◆ Directions for this task ◆
Reproduce exactly the lines of the material beneath, from the line that contains "The Blender Python script for this scene continues." to the line that contains "MB().tube([sw * .021", both included, and no other lines.

-----

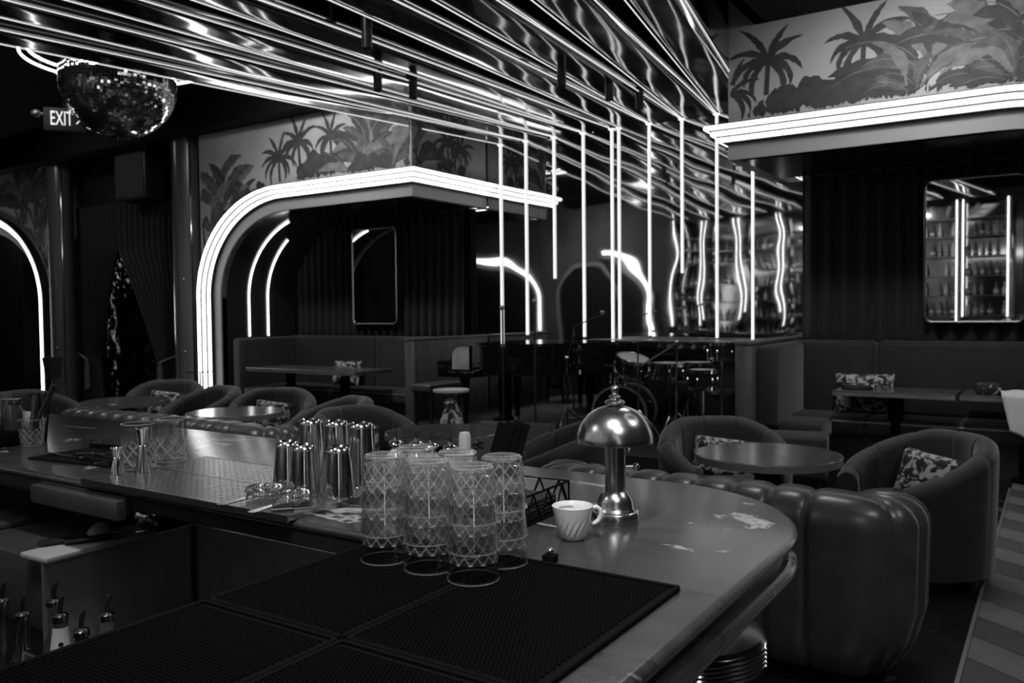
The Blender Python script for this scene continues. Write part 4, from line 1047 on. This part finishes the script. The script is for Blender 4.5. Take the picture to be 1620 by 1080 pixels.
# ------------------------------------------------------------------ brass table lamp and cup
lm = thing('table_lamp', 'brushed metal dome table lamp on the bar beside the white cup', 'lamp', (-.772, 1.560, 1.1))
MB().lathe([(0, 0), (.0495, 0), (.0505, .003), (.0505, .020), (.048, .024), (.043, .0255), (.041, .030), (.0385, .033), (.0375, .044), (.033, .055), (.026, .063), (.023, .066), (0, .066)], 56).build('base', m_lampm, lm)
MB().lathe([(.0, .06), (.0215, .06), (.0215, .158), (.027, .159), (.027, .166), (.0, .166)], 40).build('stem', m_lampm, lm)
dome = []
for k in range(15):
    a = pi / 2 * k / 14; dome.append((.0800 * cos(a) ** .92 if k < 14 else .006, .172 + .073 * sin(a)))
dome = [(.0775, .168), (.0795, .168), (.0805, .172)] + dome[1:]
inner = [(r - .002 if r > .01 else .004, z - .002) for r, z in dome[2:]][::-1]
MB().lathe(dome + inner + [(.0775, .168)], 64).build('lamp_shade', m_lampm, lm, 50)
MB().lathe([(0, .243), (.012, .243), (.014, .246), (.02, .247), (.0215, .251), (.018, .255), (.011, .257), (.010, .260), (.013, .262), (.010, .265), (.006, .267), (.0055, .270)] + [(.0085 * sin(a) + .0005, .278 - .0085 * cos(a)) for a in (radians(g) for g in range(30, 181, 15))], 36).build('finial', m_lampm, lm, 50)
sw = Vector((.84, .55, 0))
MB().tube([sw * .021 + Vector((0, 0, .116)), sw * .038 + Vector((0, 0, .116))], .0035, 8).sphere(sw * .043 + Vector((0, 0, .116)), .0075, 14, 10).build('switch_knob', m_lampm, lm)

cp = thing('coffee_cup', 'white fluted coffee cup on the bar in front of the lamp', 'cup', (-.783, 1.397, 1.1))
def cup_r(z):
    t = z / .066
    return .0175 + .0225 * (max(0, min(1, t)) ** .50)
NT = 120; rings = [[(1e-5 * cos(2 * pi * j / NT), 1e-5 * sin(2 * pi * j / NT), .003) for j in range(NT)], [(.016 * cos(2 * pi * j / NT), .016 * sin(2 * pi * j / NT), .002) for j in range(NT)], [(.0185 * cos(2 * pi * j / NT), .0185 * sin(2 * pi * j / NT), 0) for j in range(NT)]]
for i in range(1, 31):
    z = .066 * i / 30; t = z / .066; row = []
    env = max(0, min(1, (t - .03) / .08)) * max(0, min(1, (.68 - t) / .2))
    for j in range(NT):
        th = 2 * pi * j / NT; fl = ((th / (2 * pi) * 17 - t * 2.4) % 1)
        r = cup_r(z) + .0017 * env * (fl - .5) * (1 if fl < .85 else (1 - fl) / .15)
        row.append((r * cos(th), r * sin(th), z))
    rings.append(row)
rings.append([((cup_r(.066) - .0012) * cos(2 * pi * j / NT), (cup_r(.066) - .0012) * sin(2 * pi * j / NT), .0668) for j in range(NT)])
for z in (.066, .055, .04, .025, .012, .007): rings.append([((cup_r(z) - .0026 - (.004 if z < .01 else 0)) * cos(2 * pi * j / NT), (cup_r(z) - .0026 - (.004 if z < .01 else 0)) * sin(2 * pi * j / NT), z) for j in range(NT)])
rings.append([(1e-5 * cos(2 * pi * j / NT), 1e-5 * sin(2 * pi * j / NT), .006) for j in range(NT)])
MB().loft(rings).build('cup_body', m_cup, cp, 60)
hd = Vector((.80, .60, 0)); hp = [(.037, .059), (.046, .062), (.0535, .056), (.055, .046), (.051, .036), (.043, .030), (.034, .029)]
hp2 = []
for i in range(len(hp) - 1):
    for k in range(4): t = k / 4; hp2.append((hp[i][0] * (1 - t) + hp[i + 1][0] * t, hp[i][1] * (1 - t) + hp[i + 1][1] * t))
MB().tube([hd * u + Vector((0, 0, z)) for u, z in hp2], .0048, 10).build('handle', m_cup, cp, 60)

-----

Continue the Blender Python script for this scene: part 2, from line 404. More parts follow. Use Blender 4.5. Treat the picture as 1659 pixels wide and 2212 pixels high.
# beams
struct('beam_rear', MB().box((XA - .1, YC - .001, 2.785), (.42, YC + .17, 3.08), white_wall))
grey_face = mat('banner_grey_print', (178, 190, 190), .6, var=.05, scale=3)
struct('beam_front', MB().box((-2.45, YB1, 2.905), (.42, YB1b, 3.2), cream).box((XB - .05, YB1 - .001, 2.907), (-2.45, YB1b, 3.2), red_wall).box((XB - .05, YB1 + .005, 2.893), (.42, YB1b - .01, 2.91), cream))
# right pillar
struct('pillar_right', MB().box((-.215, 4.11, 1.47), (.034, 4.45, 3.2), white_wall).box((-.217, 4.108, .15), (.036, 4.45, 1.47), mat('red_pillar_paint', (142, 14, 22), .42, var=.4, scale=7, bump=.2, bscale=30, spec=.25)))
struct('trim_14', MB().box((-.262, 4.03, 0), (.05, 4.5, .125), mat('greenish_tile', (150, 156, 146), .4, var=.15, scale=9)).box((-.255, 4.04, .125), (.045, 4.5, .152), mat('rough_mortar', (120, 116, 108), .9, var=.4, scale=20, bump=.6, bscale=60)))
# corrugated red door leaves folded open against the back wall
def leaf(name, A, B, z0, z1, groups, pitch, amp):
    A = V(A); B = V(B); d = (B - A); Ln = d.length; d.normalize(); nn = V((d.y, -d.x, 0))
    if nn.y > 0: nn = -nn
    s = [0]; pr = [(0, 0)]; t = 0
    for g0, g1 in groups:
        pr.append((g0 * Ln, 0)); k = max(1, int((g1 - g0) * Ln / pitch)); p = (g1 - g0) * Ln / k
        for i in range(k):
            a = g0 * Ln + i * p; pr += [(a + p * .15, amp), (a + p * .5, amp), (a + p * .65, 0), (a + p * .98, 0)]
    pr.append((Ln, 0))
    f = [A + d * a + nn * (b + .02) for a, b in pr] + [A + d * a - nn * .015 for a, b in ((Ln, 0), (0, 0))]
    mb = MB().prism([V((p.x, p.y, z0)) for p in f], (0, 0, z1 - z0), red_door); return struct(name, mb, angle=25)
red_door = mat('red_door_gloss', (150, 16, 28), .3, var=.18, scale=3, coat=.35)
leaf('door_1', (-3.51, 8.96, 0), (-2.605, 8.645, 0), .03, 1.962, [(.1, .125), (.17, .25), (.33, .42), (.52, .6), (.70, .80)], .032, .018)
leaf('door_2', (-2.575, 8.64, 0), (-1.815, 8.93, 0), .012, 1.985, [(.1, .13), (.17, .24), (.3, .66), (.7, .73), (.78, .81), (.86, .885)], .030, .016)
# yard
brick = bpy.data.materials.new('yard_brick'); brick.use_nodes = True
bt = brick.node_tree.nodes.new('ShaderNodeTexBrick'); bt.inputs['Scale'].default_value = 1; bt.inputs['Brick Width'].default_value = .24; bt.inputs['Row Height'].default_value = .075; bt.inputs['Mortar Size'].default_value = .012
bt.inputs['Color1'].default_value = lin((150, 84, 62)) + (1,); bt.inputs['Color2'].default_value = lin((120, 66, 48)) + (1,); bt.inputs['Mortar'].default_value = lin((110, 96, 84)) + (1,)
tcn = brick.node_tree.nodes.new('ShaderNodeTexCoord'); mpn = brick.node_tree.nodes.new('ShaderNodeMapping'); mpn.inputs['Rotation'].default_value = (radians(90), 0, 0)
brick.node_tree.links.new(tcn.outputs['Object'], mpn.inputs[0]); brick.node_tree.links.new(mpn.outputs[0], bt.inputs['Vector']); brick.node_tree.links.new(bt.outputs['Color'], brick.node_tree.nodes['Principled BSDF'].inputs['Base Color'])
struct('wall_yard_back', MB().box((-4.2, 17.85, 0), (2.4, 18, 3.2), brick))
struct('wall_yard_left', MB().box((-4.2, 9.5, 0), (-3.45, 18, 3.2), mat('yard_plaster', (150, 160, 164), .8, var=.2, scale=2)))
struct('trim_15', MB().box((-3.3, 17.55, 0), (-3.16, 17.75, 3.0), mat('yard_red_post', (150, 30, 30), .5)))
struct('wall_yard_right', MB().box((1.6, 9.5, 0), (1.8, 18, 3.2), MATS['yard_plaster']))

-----

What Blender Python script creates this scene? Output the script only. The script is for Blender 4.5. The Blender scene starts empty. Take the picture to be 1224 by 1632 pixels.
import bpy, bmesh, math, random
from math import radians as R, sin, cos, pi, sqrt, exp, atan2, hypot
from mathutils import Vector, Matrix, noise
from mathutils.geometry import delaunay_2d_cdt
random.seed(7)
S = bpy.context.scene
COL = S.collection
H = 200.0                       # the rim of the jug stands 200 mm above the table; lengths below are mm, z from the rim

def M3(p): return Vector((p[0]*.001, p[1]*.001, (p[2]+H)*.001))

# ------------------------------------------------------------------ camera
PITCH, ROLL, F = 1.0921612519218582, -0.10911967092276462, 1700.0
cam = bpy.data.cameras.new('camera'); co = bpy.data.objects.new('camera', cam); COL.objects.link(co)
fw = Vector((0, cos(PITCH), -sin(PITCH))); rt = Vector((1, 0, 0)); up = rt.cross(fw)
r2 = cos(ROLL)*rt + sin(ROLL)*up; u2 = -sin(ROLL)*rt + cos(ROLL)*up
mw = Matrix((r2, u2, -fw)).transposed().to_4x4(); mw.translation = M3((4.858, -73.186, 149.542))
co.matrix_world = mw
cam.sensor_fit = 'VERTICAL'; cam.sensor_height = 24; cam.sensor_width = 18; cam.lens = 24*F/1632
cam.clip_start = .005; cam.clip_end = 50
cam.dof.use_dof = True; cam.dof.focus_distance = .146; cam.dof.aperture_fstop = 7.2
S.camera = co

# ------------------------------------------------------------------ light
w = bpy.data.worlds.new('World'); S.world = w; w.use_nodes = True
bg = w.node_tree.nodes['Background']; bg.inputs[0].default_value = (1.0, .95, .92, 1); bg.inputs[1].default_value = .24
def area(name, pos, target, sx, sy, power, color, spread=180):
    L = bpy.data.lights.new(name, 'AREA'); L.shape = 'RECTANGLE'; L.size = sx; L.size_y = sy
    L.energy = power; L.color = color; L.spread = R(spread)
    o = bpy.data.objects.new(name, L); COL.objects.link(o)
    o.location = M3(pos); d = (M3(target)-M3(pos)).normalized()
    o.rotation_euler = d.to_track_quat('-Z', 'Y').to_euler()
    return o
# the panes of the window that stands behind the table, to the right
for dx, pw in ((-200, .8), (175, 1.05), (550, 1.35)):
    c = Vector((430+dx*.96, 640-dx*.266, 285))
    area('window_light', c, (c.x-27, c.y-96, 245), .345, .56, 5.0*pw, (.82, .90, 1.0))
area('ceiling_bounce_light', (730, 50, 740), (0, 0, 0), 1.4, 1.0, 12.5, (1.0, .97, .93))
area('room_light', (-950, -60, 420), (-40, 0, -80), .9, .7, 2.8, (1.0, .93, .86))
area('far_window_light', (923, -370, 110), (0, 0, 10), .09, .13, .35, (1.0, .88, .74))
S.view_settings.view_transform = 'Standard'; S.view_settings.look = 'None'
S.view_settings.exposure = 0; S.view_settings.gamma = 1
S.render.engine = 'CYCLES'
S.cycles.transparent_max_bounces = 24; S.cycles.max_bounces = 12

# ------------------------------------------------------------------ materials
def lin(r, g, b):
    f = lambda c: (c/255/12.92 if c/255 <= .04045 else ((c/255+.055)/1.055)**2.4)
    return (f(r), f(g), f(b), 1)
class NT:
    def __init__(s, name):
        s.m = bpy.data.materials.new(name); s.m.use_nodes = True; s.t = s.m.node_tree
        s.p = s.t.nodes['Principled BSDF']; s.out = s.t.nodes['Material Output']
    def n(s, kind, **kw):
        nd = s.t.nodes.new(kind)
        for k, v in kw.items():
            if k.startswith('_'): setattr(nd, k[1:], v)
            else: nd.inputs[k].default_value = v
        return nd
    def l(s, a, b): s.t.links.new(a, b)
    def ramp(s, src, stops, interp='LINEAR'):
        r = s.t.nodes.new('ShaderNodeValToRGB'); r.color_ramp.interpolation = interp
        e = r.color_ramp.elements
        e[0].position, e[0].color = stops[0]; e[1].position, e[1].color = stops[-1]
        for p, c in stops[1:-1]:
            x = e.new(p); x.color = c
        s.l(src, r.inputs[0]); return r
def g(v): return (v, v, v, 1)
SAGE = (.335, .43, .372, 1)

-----

◆ Output for this task ◆
The Blender Python script for this scene continues. Write part 4, from line 1047 on. This part finishes the script. The script is for Blender 4.5. Take the picture to be 1620 by 1080 pixels.
# ------------------------------------------------------------------ brass table lamp and cup
lm = thing('table_lamp', 'brushed metal dome table lamp on the bar beside the white cup', 'lamp', (-.772, 1.560, 1.1))
MB().lathe([(0, 0), (.0495, 0), (.0505, .003), (.0505, .020), (.048, .024), (.043, .0255), (.041, .030), (.0385, .033), (.0375, .044), (.033, .055), (.026, .063), (.023, .066), (0, .066)], 56).build('base', m_lampm, lm)
MB().lathe([(.0, .06), (.0215, .06), (.0215, .158), (.027, .159), (.027, .166), (.0, .166)], 40).build('stem', m_lampm, lm)
dome = []
for k in range(15):
    a = pi / 2 * k / 14; dome.append((.0800 * cos(a) ** .92 if k < 14 else .006, .172 + .073 * sin(a)))
dome = [(.0775, .168), (.0795, .168), (.0805, .172)] + dome[1:]
inner = [(r - .002 if r > .01 else .004, z - .002) for r, z in dome[2:]][::-1]
MB().lathe(dome + inner + [(.0775, .168)], 64).build('lamp_shade', m_lampm, lm, 50)
MB().lathe([(0, .243), (.012, .243), (.014, .246), (.02, .247), (.0215, .251), (.018, .255), (.011, .257), (.010, .260), (.013, .262), (.010, .265), (.006, .267), (.0055, .270)] + [(.0085 * sin(a) + .0005, .278 - .0085 * cos(a)) for a in (radians(g) for g in range(30, 181, 15))], 36).build('finial', m_lampm, lm, 50)
sw = Vector((.84, .55, 0))
MB().tube([sw * .021 + Vector((0, 0, .116)), sw * .038 + Vector((0, 0, .116))], .0035, 8).sphere(sw * .043 + Vector((0, 0, .116)), .0075, 14, 10).build('switch_knob', m_lampm, lm)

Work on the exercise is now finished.